La déliquescence de la vie politique américaine doit aussi nous alerter. On y voit des gens qui sont capables de voter sans état d’âme contre leur propre camp pour faire élire un autocrate fascisant parce que l’autre camp n’a pas pris en compte leurs besoins essentiels et parce que l’autocrate pointe du doigt des boucs émissaires faciles. Attention ! les propos de Kasbarian , ceux de Pécresse, comme ceux de Ciotti ou de Lisnard ne sont pas loin de ceux de Trump et ils ont un écho dans la population. Les exemples sont de plus en plus nombreux : en Inde, en Turquie, en Argentine, en Hongrie et bien d’autres encore. On fait croire aux citoyens que la démocratie n’est pas une bonne chose et qu’il vaut mieux une bonne poigne pour tenir le pays.
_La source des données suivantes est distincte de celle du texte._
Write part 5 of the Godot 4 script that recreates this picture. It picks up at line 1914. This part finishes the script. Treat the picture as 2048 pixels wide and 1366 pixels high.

On leur dit qu’il faut « débureaucratiser » le pays, « sortir de l’étatisme », car les gens aspirent à la « liberté et à la créativité ». Je mets à part la Chine, Corée du Nord et Russie qui ont déjà abandonné la démocratie au profit de la manière forte et pour lesquels un retour en arrière sera difficile.
Les contextes international et national ont beaucoup évolué et nous ne pouvons pas garder la même grille de lecture qu’il y a quelques années en arrière. Un « aggiornamento » est devenu nécessaire plutôt qu’un repli sur soi mortifère.